Kelly Taub/WWD
Maria Grazia Chiuri’s Dior New York landed in Brooklyn on Monday night with a mega-watt front row.
While the pre-fall collection, which hits stores soon, was previewed by fashion media in December and is currently being globally promoted via Dior’s latest campaign, its Brooklyn Museum-based runway show was all about celebrating the Parisian House, and Chiuri’s, close relationship with New York City. And boy was it a full house, complete with Rosamund Pike, Anya Taylor Joy, Charlize Theron, Naomi Watts, Rachel Zegler, Diane Kruger, Michelle Williams, New Jeans’ singer Haerin, and more.
In a preview with WWD on Sunday, the creative director recalled her frequent travels to the city since she was 18; dreams of holding a Dior show here; admiration for the museum’s dedication to curating global, feminist artworks, and the relationship between Christian Dior and his French-conceived, New York-made Christian Dior New York collection in 1948, as seen in the “Christian Dior: Designer of Dreams” exhibition at Brooklyn Museum in 2021.
At the show, Chiuri drew many parallels between the past and present, immediately seen via two art installations of historical feminist works by Susan Santoro, and contemporary neon works of the feminist art collective Claire Fontaine (from duo Fulvia Carnevale and James Thornhil) that lined the walls of runway in the Beaux-Arts court. The symbolic, neon “Double Double” hands that were part of the set were, in fact, modeled after drawings of the hands of Santoro, Chiuri, the curators and seamstresses involved.
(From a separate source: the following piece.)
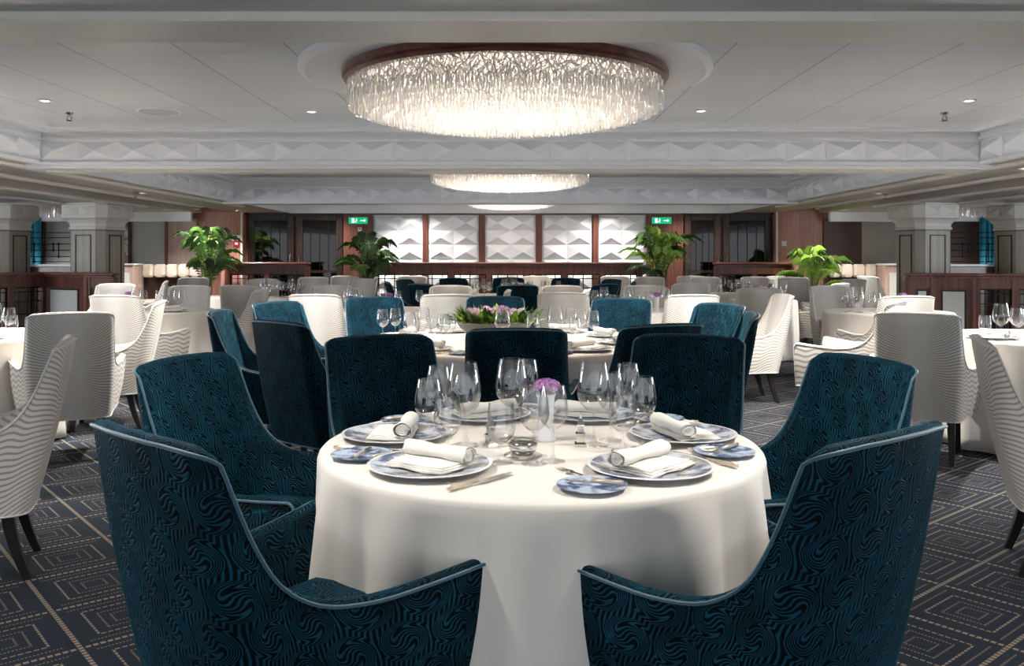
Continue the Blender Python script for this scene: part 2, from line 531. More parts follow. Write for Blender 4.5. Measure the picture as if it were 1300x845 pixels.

“Maria Grazia is an extraordinary person because she’s, first of all, very generous, because she shares this crucial space on the catwalk with art. These artworks could rival with her clothes, but she doesn’t see it that way. And in that sense, she’s really visionary,” Carnevale said of the creative director’s knack for curating creativity across mediums and eras.
The idea continued through the clothing.
When Chiuri previewed the lookbook-shot collection with WWD’s Miles Socha in December, the 116 looks leaned into the soigné, gender-bending style of Marlene Dietrich.
On Monday night, her European muse was clearly present in the mix of masculine tailoring and feminine glamour — youth-tinged tuxedo separates; Bar jackets; English menswear tweed tailoring, and evening gowns (slim, sensual black dresses, or a black-and-white number that directly nodded to the dress Dietrich bought from Lucien LeLong, mentor of Dior). But inside the Brooklyn Museum walls, the New York vibe was also front and center with a handful of looks made exclusively for the show. On the runway, with Yoko Ono’s music bumping, the city’s sexy, edgy and raw mood pulsed through each look.
Nods to American sportswear included a very sportif take on the Christian Dior Bicentennial 1976 Franco-American hybrid flag silk scarf, reimagined as a ‘90s-nostalgic pullover windshirt with track pants (which also came with Dior logos, which will certainly be a commercial hit), or graphic “New York-Paris” leggings worn with a leather peacoat.
Statue of Liberty and Eiffel Tower large-scale motifs on tote bags, black-and-white dresses and outerwear reinforced the cross-cultural exchange, while the return of John Galliano’s iconic black and white newspaper print used on Saddle bags was modernized with news clippings from WWD and others, to reflect the important relationship between Dior and New York fashion media. After all, it was American journalist Carmel Snow who coined Dior’s history-making “New Look.”
During the preview, Chiuri said while in New York, she often sees girls in their short dresses — fewer clothes — but layered with trench coats. Her fabulous, flapper-like, micro-sequin embroidered and beaded fringe dresses would certainly fit right in. Also on point, the on-the-go streetwise mentality of sneakers and shopping bags on the runway. Comfort and ease, from day to night, were key for pre-fall.
“When you go [out] in the city, you can have different locations and moments, but you don’t come back home, so everything is with you,” she said.
The 1948 Abandon black dress with plunging, asymmetrical neckline also returned, cut closer to the body in jersey to match the sensuality of Chiuri’s often skin-baring, reworked tailoring and back-draped, fluid dresses.
“Because of the opportunity that we have today, with textiles but also with new knowledge, is to translate the references in a way that is more wearable for everyday. Pret-a-porter is about being wearable and easy also for travel,” she said of the lightweight, ‘40s-inspired hammered satin, crushed velvet and crepe dresses, and the slips worn beneath large coats, including a select number in quilted Cannage nylon.
“For me, it’s more of an investment to have a beautiful coat, because you use it more. I think it’s more functional — something that’s durable, you can use many times over years and you can mix it in different ways,” Chiuri said of the myriad investment-worthy styles, such as a stealth leather aviator jacket (with pained Franco-American flag motif) paired with a crisp white shirt, tie and below-the-knee skirt — perfect for those New York shoebox apartments.